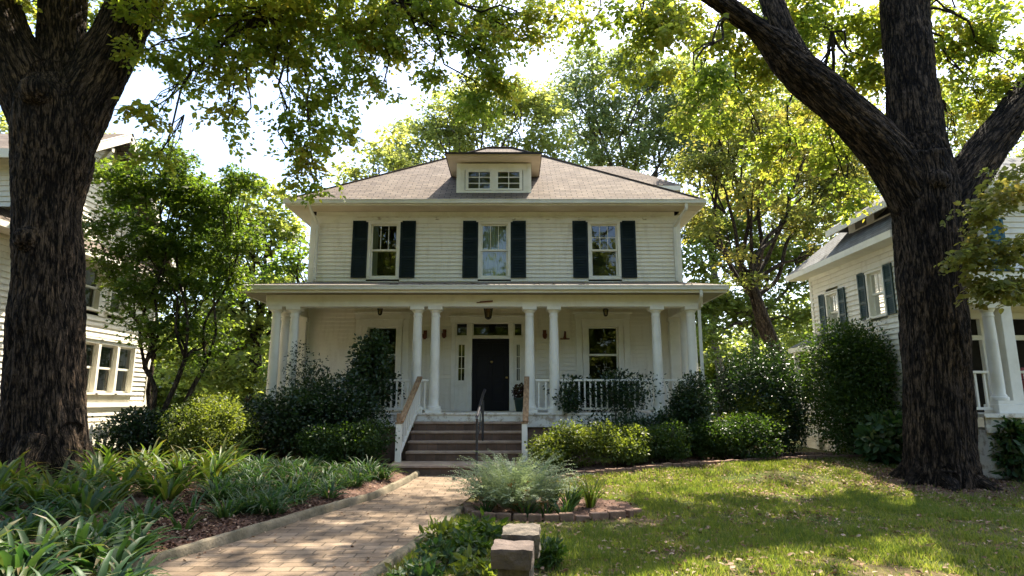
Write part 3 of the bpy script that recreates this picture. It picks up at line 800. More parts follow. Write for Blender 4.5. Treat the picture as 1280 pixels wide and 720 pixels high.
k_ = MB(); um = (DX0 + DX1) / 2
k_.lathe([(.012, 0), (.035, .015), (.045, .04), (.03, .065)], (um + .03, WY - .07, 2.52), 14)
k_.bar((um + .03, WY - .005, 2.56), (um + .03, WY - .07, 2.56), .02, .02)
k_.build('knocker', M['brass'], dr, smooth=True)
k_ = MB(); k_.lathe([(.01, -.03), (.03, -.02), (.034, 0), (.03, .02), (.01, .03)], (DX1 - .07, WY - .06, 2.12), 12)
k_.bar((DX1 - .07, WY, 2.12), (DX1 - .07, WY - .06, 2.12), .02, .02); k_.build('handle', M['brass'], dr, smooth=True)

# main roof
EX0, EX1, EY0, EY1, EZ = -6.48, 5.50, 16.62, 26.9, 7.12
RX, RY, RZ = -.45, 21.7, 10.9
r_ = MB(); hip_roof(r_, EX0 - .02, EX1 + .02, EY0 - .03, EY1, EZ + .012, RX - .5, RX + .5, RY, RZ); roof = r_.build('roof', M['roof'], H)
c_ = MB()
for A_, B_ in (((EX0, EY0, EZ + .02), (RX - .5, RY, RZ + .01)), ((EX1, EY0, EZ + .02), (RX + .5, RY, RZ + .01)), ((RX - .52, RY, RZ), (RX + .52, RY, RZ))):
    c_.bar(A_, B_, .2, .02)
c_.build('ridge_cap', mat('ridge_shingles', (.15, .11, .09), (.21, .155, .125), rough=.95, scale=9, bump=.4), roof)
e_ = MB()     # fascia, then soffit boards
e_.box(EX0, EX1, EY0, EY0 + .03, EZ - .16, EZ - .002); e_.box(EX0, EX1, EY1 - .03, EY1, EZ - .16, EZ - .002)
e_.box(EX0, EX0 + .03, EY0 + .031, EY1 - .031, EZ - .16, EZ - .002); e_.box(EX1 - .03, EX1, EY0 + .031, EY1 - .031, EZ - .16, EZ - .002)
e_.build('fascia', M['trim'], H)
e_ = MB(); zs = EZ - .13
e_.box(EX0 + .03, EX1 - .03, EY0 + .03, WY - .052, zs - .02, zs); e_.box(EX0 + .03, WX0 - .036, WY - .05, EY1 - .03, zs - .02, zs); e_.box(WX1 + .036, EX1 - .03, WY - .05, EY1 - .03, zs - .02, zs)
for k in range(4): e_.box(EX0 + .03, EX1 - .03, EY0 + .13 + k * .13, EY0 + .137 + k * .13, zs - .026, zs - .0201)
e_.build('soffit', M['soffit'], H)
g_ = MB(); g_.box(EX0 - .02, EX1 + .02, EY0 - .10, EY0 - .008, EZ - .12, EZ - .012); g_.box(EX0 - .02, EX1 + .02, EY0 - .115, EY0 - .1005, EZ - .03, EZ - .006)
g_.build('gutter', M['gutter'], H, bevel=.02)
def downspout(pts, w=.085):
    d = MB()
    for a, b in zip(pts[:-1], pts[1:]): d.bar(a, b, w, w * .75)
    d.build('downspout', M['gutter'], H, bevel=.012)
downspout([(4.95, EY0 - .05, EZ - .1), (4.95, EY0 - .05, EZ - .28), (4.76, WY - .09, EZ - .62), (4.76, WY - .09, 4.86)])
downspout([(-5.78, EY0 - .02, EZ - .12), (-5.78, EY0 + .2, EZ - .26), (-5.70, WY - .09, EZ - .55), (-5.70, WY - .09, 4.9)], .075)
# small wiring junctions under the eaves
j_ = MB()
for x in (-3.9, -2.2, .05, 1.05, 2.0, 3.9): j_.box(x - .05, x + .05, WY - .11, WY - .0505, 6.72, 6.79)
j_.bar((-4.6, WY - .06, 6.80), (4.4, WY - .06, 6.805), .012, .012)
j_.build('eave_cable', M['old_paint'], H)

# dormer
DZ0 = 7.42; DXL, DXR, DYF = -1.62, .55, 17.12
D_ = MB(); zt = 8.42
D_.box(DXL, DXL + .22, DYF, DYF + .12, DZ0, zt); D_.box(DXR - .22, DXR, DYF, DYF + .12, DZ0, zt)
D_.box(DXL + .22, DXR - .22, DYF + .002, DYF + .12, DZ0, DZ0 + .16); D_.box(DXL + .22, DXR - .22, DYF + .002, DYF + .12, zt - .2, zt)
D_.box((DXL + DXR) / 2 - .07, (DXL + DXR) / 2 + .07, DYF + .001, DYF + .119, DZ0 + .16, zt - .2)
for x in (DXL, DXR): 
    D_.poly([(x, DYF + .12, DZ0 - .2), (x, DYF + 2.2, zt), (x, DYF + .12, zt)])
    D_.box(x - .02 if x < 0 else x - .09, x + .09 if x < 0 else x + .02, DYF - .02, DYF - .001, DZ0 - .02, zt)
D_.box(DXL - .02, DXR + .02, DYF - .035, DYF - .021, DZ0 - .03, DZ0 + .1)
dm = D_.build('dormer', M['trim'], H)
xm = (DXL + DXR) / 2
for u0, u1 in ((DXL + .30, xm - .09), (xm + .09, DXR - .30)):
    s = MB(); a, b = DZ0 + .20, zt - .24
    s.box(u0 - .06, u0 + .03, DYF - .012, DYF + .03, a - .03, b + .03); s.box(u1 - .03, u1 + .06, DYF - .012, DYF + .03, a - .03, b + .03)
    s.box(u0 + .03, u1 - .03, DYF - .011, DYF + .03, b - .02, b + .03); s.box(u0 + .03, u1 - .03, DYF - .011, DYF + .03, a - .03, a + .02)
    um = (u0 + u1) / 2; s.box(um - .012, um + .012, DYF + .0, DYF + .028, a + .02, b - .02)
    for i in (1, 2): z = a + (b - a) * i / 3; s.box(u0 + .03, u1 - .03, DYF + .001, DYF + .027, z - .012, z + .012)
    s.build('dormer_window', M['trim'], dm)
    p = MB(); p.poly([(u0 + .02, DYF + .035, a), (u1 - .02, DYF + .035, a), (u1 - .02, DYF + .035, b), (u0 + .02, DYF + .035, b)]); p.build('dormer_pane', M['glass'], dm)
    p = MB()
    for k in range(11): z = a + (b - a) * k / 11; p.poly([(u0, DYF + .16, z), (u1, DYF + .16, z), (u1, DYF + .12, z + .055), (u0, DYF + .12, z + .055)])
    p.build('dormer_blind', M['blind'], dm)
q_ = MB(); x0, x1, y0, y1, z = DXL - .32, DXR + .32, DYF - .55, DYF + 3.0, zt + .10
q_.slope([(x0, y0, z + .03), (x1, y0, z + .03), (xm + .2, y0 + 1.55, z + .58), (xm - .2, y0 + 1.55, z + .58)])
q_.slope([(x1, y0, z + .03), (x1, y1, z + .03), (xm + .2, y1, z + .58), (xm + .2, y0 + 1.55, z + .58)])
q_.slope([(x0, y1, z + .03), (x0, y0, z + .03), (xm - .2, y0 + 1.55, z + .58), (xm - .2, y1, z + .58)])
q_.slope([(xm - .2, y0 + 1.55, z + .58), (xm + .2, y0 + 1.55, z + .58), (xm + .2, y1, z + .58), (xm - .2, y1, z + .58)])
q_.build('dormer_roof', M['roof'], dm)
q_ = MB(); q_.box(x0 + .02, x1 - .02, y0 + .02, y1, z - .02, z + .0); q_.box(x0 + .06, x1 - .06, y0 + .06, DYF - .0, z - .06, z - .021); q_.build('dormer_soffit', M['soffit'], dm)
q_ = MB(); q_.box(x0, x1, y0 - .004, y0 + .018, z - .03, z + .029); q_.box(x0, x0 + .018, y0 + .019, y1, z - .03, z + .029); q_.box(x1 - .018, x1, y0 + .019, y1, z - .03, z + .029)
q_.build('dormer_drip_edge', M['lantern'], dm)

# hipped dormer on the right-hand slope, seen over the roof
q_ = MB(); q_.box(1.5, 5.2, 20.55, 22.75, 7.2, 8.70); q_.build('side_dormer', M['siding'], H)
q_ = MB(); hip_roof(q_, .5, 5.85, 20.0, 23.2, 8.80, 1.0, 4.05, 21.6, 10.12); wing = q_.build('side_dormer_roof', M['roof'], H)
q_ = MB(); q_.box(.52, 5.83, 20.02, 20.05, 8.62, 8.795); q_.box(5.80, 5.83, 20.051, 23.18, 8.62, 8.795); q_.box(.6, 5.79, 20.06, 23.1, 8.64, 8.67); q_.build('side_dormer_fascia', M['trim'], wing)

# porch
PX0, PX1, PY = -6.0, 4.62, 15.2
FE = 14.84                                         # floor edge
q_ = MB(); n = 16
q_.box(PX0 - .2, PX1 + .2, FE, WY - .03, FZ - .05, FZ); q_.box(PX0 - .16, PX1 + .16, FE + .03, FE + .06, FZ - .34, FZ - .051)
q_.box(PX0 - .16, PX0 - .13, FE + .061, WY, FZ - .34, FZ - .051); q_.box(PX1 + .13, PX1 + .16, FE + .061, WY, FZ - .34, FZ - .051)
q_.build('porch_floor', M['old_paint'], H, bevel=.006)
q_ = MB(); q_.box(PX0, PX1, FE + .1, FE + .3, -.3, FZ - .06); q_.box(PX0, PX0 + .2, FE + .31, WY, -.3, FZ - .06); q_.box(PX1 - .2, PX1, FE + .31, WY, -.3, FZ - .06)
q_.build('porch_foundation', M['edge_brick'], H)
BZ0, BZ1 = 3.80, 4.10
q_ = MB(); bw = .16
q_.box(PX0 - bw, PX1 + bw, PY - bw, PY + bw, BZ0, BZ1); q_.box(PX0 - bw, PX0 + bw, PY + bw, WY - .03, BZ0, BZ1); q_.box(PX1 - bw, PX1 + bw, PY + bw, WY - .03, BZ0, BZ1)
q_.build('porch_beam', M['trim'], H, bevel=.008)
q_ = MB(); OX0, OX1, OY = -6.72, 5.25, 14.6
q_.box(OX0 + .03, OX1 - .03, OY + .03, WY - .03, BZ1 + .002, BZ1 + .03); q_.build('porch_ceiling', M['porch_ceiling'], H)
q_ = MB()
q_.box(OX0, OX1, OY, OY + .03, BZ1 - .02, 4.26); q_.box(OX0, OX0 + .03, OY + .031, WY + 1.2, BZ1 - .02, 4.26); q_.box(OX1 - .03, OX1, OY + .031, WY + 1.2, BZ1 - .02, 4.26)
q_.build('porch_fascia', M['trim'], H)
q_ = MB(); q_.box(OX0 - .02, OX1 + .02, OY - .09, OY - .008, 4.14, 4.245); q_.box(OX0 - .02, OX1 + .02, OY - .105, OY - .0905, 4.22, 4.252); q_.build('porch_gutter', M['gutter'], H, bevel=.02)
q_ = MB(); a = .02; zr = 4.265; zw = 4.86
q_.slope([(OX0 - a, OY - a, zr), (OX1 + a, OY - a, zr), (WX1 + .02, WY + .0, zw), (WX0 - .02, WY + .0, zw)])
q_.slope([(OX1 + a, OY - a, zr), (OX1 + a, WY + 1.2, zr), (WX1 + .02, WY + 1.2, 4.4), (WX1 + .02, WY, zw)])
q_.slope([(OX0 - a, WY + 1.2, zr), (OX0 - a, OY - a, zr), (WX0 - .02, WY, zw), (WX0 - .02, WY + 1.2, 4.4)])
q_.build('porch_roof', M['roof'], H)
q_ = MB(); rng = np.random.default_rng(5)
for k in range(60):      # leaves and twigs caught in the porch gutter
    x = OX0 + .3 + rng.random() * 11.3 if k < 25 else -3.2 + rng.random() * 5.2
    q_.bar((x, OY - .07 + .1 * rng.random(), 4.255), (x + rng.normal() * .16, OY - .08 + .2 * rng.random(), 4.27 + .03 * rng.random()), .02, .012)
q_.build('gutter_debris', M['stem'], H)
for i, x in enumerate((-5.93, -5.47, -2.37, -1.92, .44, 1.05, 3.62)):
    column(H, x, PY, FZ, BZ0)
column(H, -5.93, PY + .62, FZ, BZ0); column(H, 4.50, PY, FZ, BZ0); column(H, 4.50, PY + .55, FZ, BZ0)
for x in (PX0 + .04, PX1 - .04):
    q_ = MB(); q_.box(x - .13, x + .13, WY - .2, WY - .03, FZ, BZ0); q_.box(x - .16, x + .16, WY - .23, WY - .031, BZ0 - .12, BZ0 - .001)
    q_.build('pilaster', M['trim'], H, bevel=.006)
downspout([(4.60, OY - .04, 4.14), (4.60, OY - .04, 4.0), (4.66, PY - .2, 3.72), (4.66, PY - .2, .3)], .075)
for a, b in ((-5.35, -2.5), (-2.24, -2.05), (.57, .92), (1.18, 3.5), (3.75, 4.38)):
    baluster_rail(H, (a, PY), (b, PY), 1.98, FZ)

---

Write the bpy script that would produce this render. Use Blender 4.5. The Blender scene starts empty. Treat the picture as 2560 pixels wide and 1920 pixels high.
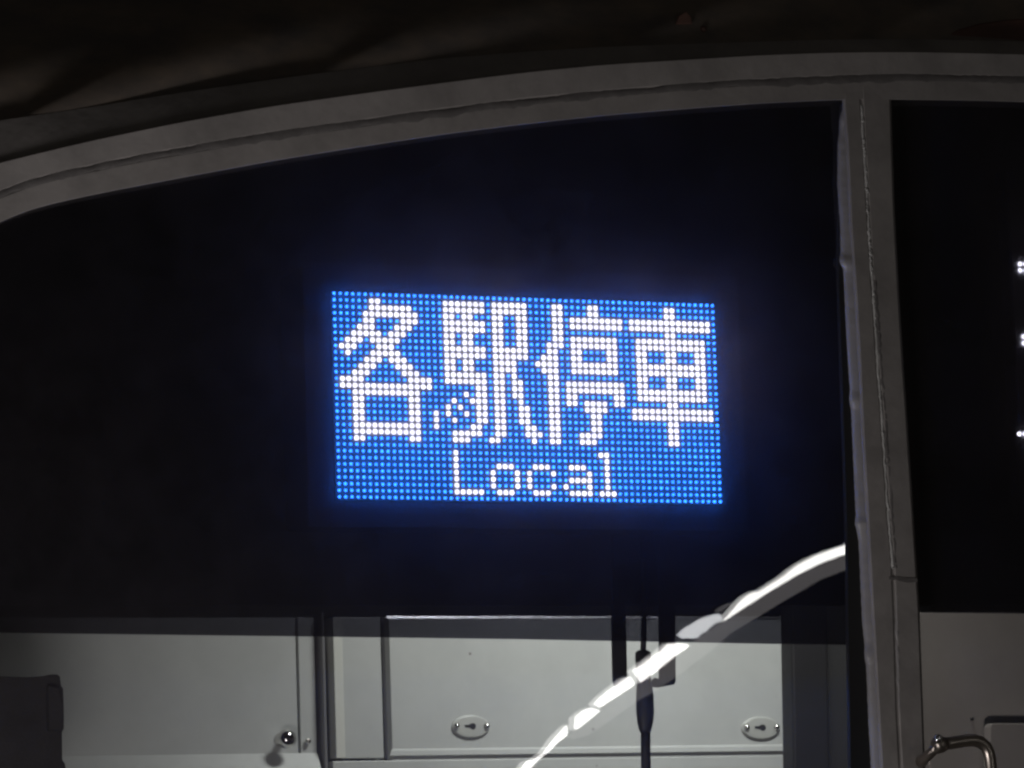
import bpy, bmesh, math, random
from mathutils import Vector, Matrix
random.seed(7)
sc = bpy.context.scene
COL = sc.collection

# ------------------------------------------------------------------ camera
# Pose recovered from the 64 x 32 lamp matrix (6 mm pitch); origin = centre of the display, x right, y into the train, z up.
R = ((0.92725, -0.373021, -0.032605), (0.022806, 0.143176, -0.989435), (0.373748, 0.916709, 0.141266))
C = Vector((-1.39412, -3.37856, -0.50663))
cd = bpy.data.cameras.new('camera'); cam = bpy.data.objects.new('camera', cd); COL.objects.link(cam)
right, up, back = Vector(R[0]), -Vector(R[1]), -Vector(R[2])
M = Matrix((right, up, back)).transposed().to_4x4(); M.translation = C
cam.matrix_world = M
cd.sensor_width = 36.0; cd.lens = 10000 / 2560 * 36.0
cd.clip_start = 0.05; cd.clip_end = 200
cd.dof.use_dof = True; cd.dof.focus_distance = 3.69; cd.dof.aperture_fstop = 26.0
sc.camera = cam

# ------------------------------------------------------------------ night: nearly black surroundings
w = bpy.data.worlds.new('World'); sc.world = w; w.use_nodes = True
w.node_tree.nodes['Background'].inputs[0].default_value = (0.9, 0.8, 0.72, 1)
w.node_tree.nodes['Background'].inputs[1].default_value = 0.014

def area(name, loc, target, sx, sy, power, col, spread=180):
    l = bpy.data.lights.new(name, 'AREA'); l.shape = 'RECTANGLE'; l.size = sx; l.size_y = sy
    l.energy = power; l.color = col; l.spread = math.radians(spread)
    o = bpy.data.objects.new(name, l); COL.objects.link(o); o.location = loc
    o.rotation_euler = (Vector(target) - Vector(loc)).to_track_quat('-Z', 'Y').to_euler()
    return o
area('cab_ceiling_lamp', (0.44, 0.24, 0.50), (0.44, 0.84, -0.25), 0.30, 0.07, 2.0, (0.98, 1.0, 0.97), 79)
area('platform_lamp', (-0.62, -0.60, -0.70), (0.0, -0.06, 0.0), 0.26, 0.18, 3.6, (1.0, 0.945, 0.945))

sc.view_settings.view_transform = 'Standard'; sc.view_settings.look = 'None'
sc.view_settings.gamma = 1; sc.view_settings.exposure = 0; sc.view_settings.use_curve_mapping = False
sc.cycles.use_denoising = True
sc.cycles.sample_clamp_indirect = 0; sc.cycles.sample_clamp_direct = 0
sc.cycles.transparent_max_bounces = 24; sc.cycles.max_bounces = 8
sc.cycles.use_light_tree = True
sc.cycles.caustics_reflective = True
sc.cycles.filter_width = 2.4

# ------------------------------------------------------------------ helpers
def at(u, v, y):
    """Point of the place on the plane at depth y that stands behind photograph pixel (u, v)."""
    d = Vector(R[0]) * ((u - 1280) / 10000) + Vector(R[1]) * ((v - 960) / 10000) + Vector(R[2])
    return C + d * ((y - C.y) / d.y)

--

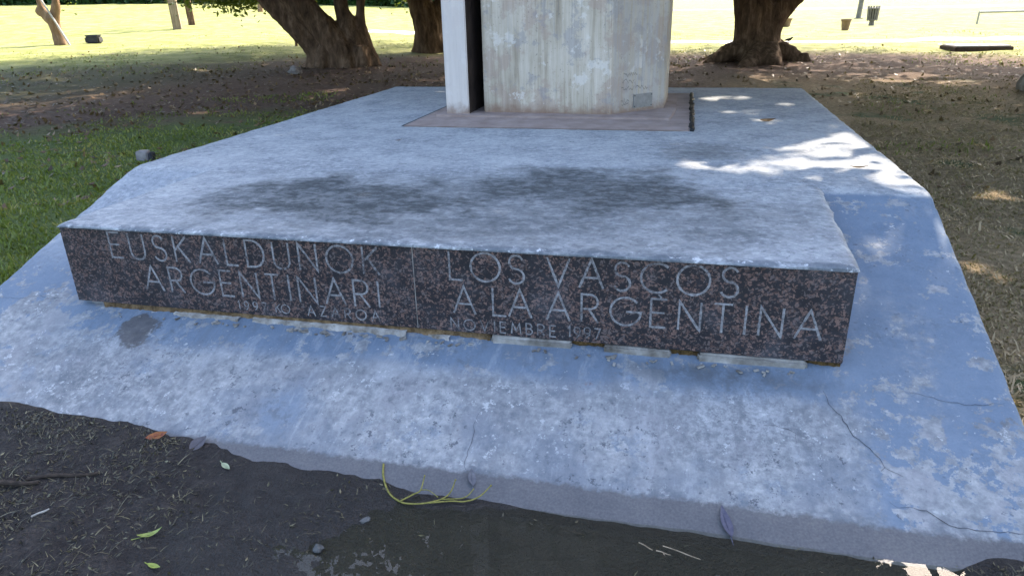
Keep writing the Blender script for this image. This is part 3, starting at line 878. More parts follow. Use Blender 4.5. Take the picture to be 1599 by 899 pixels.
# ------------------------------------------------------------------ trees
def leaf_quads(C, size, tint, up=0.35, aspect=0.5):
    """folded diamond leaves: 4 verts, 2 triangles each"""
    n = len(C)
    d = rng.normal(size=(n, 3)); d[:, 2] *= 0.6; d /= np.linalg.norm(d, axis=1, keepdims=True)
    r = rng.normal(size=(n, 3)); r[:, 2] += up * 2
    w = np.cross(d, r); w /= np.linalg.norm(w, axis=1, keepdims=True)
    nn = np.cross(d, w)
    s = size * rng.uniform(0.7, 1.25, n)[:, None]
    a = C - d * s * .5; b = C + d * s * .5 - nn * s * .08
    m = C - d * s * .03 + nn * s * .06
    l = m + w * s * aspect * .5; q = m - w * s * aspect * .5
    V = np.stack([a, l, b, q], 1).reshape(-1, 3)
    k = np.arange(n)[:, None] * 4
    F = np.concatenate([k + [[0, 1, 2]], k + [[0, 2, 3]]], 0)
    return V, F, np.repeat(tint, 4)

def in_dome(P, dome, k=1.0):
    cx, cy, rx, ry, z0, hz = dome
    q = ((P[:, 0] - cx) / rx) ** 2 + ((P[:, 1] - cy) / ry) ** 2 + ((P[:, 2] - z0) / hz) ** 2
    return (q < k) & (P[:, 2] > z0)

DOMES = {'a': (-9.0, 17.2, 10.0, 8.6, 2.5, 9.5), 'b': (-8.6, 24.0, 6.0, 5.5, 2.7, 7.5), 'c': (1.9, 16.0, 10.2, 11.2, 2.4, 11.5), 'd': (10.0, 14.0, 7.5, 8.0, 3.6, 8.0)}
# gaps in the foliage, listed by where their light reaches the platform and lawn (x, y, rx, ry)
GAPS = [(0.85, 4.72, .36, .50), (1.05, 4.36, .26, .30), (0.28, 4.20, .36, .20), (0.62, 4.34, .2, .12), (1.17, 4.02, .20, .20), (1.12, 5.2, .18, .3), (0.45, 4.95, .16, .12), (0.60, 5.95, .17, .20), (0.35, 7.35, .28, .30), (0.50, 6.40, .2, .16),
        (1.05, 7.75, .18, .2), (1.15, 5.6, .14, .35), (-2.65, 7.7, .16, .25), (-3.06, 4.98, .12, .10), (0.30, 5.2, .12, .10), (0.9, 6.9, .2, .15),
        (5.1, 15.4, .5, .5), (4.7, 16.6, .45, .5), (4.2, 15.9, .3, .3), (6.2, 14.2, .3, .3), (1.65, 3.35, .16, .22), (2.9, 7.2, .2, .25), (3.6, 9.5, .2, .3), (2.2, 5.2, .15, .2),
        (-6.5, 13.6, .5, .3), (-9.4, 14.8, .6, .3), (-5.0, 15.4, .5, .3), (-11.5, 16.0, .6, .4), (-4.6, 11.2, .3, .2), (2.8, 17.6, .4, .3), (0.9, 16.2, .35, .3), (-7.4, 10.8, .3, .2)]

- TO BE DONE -
All lines holding the word "Treat" should be picked out and copied.

- THE OUTPUT -
Write part 3 of the bpy script that recreates this picture. It picks up at line 800. More parts follow. Write for Blender 4.5. Treat the picture as 1280 pixels wide and 720 pixels high.
Write the bpy script that would produce this render. Use Blender 4.5. The Blender scene starts empty. Treat the picture as 2560 pixels wide and 1920 pixels high.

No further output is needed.